La muerte de Nelson Mandela ha precipitado una catarata de
interpretaciones sobre su vida y su obra, todas las cuales lo
presentan como un apóstol del pacifismo y una especie de Madre
Teresa de Sudáfrica. Se trata de una imagen esencial y
premeditadamente equivocada, que soslaya que luego de la matanza de
Sharpeville, en 1960, el Congreso Nacional Africano (CNA) y su
líder, precisamente Mandela, adoptan la vía armada y el sabotaje a
empresas y proyectos de importancia económica pero sin atentar
contra vidas humanas.
Mandela recorrió diversos países de África en busca de ayuda
económica y militar para sostener esta nueva táctica de lucha. Cayó
preso en 1962 y, poco después, se le condenó a cadena perpetua, que
lo mantendría relegado en una cárcel de máxima seguridad, en una
celda de dos por dos metros, durante 25 años, salvo los dos últimos
años en los cuales la formidable presión internacional para lograr
su liberación mejoraron las condiciones de su detención.
Mandela, por lo tanto, no fue un "adorador de la legalidad
burguesa" sino un extraordinario líder político cuya estrategia y
tácticas de lucha fueron variando según cambiaban las condiciones
bajo las cuales libraba sus batallas. Se dice que fue el hombre que
acabó con el odioso apartheid sudafricano, lo cual es una verdad a
medias.
La otra mitad del mérito le corresponde a Fidel y la Revolución
Cubana, que con su intervención en la guerra civil de Angola selló
la suerte de los racistas al derrotar a las tropas de Zaire (hoy,
República Democrática del Congo), del ejército sudafricano y de dos
ejércitos mercenarios angoleños organizados, armados y financiados
por Estados Unidos a través de la CIA. Gracias a su heroica
colaboración, en la cual una vez más se demostró el noble
internacionalismo de la Revolución Cubana, se logró mantener la
independencia de Angola, sentar las bases para la posterior
emancipación de Namibia y disparar el tiro de gracia en contra del
apartheid sudafricano.
Por eso, enterado del resultado de la crucial batalla de Cuito
Cuanavale, el 23 de marzo de 1988, Mandela escribió desde la cárcel
que el desenlace de lo que se dio en llamar "la Stalingrado
africana" fue "el punto de inflexión para la liberación de nuestro
continente, y de mi pueblo, del flagelo del apartheid". La derrota
de los racistas y sus mentores estadounidenses asestó un golpe
mortal a la ocupación sudafricana de Namibia y precipitó el inicio
de las negociaciones con el CNA que, a poco andar, terminarían por
demoler al régimen racista sudafricano, obra mancomunada de aquellos
dos gigantescos estadistas y revolucionarios.

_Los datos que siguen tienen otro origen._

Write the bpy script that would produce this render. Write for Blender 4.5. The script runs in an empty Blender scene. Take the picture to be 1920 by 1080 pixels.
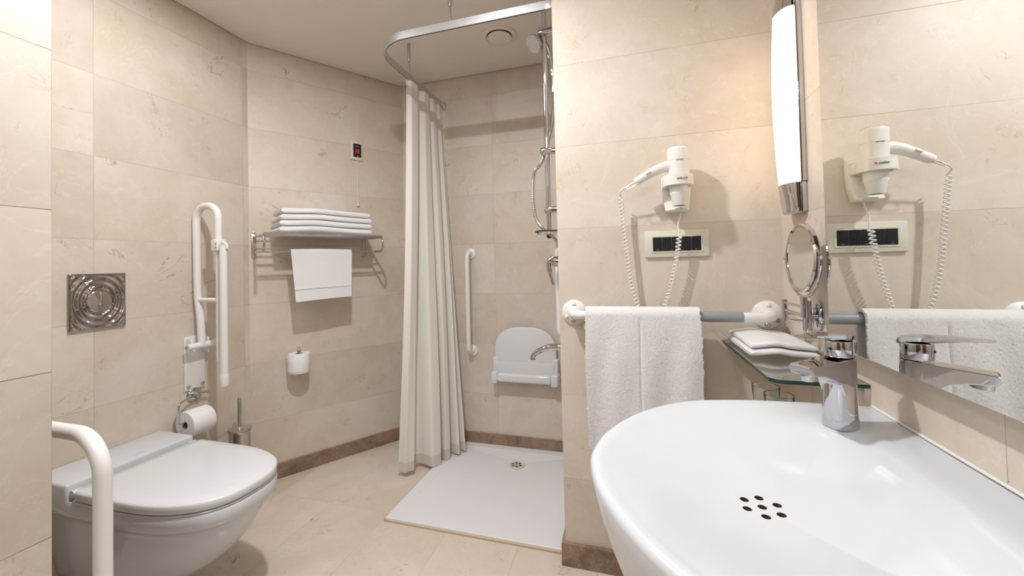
import bpy, bmesh, math, random
from mathutils import Vector, Matrix, noise as mnoise
random.seed(7)
S = bpy.context.scene
COL = S.collection
PI = math.pi

# ------------------------------------------------------------------ camera
R_ = Vector((0.95620937, 0.29178199, -0.02295468))
U_ = Vector((0.02784492, -0.01261769, 0.99953262))
F_ = Vector((-0.29135598, 0.95640162, 0.0201898))
cd = bpy.data.cameras.new('camera'); cam = bpy.data.objects.new('camera', cd); COL.objects.link(cam)
m = Matrix.Identity(4)
for i in range(3):
    m[i][0] = R_[i]; m[i][1] = U_[i]; m[i][2] = -F_[i]
m[2][3] = 1.2
cam.matrix_world = m
cd.sensor_width = 36; cd.lens = 762.56 / 1920 * 36
cd.shift_x = (960 - 941.78) / 1920; cd.shift_y = -(540 - 478.99) / 1920
cd.clip_start = 0.02; cd.clip_end = 50
S.camera = cam

# ------------------------------------------------------------------ world, exposure, lights
w = bpy.data.worlds.new('world'); S.world = w; w.use_nodes = True
w.node_tree.nodes['Background'].inputs[0].default_value = (0.9, 0.92, 1, 1)
w.node_tree.nodes['Background'].inputs[1].default_value = 0.3
vs = S.view_settings
vs.view_transform = 'Standard'; vs.look = 'None'; vs.exposure = -0.10; vs.gamma = 1.0; vs.use_curve_mapping = False

def area(name, loc, size, power, color=(1, 1, 1), shape='DISK', size_y=None, spread=PI):
    l = bpy.data.lights.new(name, 'AREA'); l.energy = power; l.color = color; l.shape = shape; l.size = size
    if size_y: l.size_y = size_y
    l.spread = spread
    o = bpy.data.objects.new(name, l); COL.objects.link(o); o.location = loc
    return o
ZC = 2.4807
MAIN = (-0.65, 0.87); REAR_FILL = (-0.45, -1.25)
area('downlight_lamp', (MAIN[0], MAIN[1], ZC - 0.013), 0.085, 27, (0.985, 0.982, 1.0))
area('rear_fill_lamp', (REAR_FILL[0], REAR_FILL[1], ZC - 0.013), 0.085, 2, (1, 0.985, 0.965))  # weak fill lamp added behind the camera
area('rear_fill_panel_lamp', (-0.40, -0.75, ZC - 0.022), 0.9, 12, (0.95, 0.97, 1.0), 'RECTANGLE', 0.55)  # soft fill added out of view to lift the shadows
area('alcove_fill_lamp', (-1.42, 1.0, ZC - 0.022), 0.5, 6.5, (0.98, 0.98, 1.0), 'RECTANGLE', 0.5)  # soft fill added out of view to brighten the toilet alcove

# ------------------------------------------------------------------ materials
def newmat(name):
    mt = bpy.data.materials.new(name); mt.use_nodes = True
    nt = mt.node_tree; return mt, nt, nt.nodes['Principled BSDF']
def simple(name, col, rough=0.5, metal=0.0, **kw):
    mt, nt, b = newmat(name)
    b.inputs['Base Color'].default_value = (*col, 1); b.inputs['Roughness'].default_value = rough
    b.inputs['Metallic'].default_value = metal
    for k, v in kw.items(): b.inputs[k.replace('_', ' ')].default_value = v
    # a faint procedural variation in gloss
    n = nt.nodes.new('ShaderNodeTexNoise'); n.inputs['Scale'].default_value = 14; n.inputs['Detail'].default_value = 3
    mr = nt.nodes.new('ShaderNodeMapRange'); mr.inputs[3].default_value = rough * 0.9; mr.inputs[4].default_value = min(1, rough * 1.1)
    nt.links.new(n.outputs[0], mr.inputs[0]); nt.links.new(mr.outputs[0], b.inputs['Roughness'])
    return mt
class NT:
    def __init__(s, nt): s.nt = nt
    def n(s, t, **kw):
        x = s.nt.nodes.new(t)
        for k, v in kw.items(): setattr(x, k, v)
        return x
    def put(s, sock, v):
        if hasattr(v, 'links') or isinstance(v, bpy.types.NodeSocket): s.nt.links.new(v, sock)
        else: sock.default_value = v
    def m(s, op, a, b=None, c=None):
        x = s.n('ShaderNodeMath', operation=op); s.put(x.inputs[0], a)
        if b is not None: s.put(x.inputs[1], b)
        if c is not None: s.put(x.inputs[2], c)
        return x.outputs[0]
    def vm(s, op, a, b=None):
        x = s.n('ShaderNodeVectorMath', operation=op); s.put(x.inputs[0], a)
        if b is not None: s.put(x.inputs[1], b)
        return x.outputs['Value'] if op == 'DOT_PRODUCT' else x.outputs[0]
    def noise(s, v, sc, det=4, rough=.55, dist=0.):
        x = s.n('ShaderNodeTexNoise'); s.put(x.inputs['Vector'], v)
        x.inputs['Scale'].default_value = sc; x.inputs['Detail'].default_value = det
        x.inputs['Roughness'].default_value = rough; x.inputs['Distortion'].default_value = dist
        return x.outputs[0]
    def ss(s, v, a, b, lo=0., hi=1.):
        x = s.n('ShaderNodeMapRange', interpolation_type='SMOOTHSTEP'); s.put(x.inputs[0], v)
        x.inputs[1].default_value = a; x.inputs[2].default_value = b; x.inputs[3].default_value = lo; x.inputs[4].default_value = hi
        return x.outputs[0]
    def mix(s, f, a, b, bt='MIX'):
        x = s.n('ShaderNodeMix', data_type='RGBA', blend_type=bt); s.put(x.inputs[0], f)
        s.put(x.inputs[6], a); s.put(x.inputs[7], b); return x.outputs[2]

def marble_tiles(name, sdir, s0, wd, tdir, t0, ht, seed, rough=0.45, joint=0.0010, jointcol=(.44, .35, .27, 1), stain=0.0, tint=(1, 1, 1)):
    mt, nt, b = newmat(name); N = NT(nt)
    P = N.n('ShaderNodeTexCoord').outputs['Object']
    s = N.m('DIVIDE', N.m('SUBTRACT', N.vm('DOT_PRODUCT', P, sdir), s0), wd)
    t = N.m('DIVIDE', N.m('SUBTRACT', N.vm('DOT_PRODUCT', P, tdir), t0), ht)
    c = N.m('FLOOR', s); r = N.m('FLOOR', t)
    cb = N.n('ShaderNodeCombineXYZ'); N.put(cb.inputs[0], c); N.put(cb.inputs[1], r); cb.inputs[2].default_value = seed
    wn = N.n('ShaderNodeTexWhiteNoise', noise_dimensions='3D'); N.put(wn.inputs[0], cb.outputs[0])
    off = N.vm('SCALE', wn.outputs['Color']); off.node.inputs['Scale'].default_value = 9.0
    Q = N.vm('ADD', P, off)
    big = N.noise(Q, 2.2, 5, .6, .6); fine = N.noise(Q, 30, 4, .6); mid = N.noise(Q, 9, 5, .65, .4)
    T = lambda c: (c[0] * tint[0], c[1] * tint[1], c[2] * tint[2], 1)
    col = N.mix(N.ss(big, .3, .7), T((.65, .553, .452)), T((.725, .645, .553)))
    col = N.mix(N.ss(mid, .45, .75, 0, .35), col, T((.59, .48, .37)))
    col = N.mix(N.ss(fine, .55, .8, 0, .25), col, T((.54, .45, .36)))
    # sparse thin veins and short scratches
    v1 = N.noise(Q, 3.2, 6, .62, 1.2); l1 = N.ss(N.m('ABSOLUTE', N.m('SUBTRACT', v1, .5)), 0, .006, 1, 0)
    k1 = N.ss(N.noise(N.vm('ADD', Q, (3.1, 1.7, 5.2)), 3.5, 2), .58, .66)
    v2 = N.noise(Q, 11, 4, .6, .8); l2 = N.ss(N.m('ABSOLUTE', N.m('SUBTRACT', v2, .5)), 0, .016, 1, 0)
    k2 = N.ss(N.noise(N.vm('ADD', Q, (7.1, 2.7, 1.2)), 8, 2), .60, .68)
    col = N.mix(N.m('MULTIPLY', N.m('MULTIPLY', l1, k1), .75), col, (.24, .15, .09, 1))
    col = N.mix(N.m('MULTIPLY', N.m('MULTIPLY', l2, k2), .28), col, (.30, .20, .13, 1))
    lw = N.noise(N.vm('ADD', Q, (1.1, 9.7, 4.2)), 5, 5, .6, 1.0)
    col = N.mix(N.m('MULTIPLY', N.ss(N.m('ABSOLUTE', N.m('SUBTRACT', lw, .5)), 0, .01, 1, 0), .3), col, (.82, .74, .66, 1))
    if stain > 0:
        st = N.noise(P, 7, 3); col = N.mix(N.ss(st, .68, .74, 0, stain), col, (.42, .30, .2, 1))
    # tile-to-tile variation
    br = N.ss(wn.outputs['Value'], 0, 1, .955, 1.045)
    sep = N.n('ShaderNodeCombineColor'); N.put(sep.inputs[0], br); N.put(sep.inputs[1], br); N.put(sep.inputs[2], N.m('MULTIPLY', br, N.ss(big, 0, 1, .97, 1.05)))
    col = N.mix(1.0, col, sep.outputs[0], 'MULTIPLY')
    fs = N.m('FRACT', s); ft = N.m('FRACT', t)
    ds = N.m('MULTIPLY', N.m('MINIMUM', fs, N.m('SUBTRACT', 1., fs)), wd)
    dt = N.m('MULTIPLY', N.m('MINIMUM', ft, N.m('SUBTRACT', 1., ft)), ht)
    dj = N.m('MINIMUM', ds, dt)
    jm = N.ss(dj, joint * .4, joint, 1, 0)
    jvis = N.m('MULTIPLY', jm, N.ss(N.noise(P, 4, 3), .35, .6, .35, 1.))
    col = N.mix(jvis, col, jointcol)
    nt.links.new(col, b.inputs['Base Color'])
    rr = N.m('ADD', rough, N.m('MULTIPLY', N.m('SUBTRACT', mid, .5), .16)); nt.links.new(N.m('MAXIMUM', rr, N.m('MULTIPLY', jm, .8)), b.inputs['Roughness'])
    bp = N.n('ShaderNodeBump'); bp.inputs['Strength'].default_value = .35; bp.inputs['Distance'].default_value = .002
    hgt = N.m('SUBTRACT', N.m('MULTIPLY', fine, .05), N.m('ADD', jm, N.m('MULTIPLY', N.m('MULTIPLY', l2, k2), .3)))
    nt.links.new(hgt, bp.inputs['Height']); nt.links.new(bp.outputs[0], b.inputs['Normal'])
    return mt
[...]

Años más tarde, en la Conferencia de Solidaridad
Cubana-Sudafricana de 1995 Mandela diría que "los cubanos vinieron a
nuestra región como doctores, maestros, soldados, expertos
agrícolas, pero nunca como colonizadores. Compartieron las mismas
trincheras en la lucha contra el colonialismo, subdesarrollo y el
apartheid... Jamás olvidaremos este incomparable ejemplo de
desinteresado internacionalismo". Es un buen recordatorio para
quienes ayer y todavía hoy hablan de la "invasión" cubana a Angola.
Cuba pagó un precio enorme por este noble acto de solidaridad
internacional que, como lo recuerda Mandela, fue el punto de
inflexión de la lucha contra el racismo en África. Entre 1975 y 1991
cerca de 450 000 hombres y mujeres de la Isla pasaron por Angola
jugándose en ello su vida. Poco más de 2 600 la perdieron luchando
para derrotar el régimen racista de Pretoria y sus aliados. La
muerte de ese extraordinario líder que fue Nelson Mandela es una
excelente ocasión para rendir homenaje a su lucha y, también, al
heroísmo internacionalista de Fidel y la Revolución Cubana.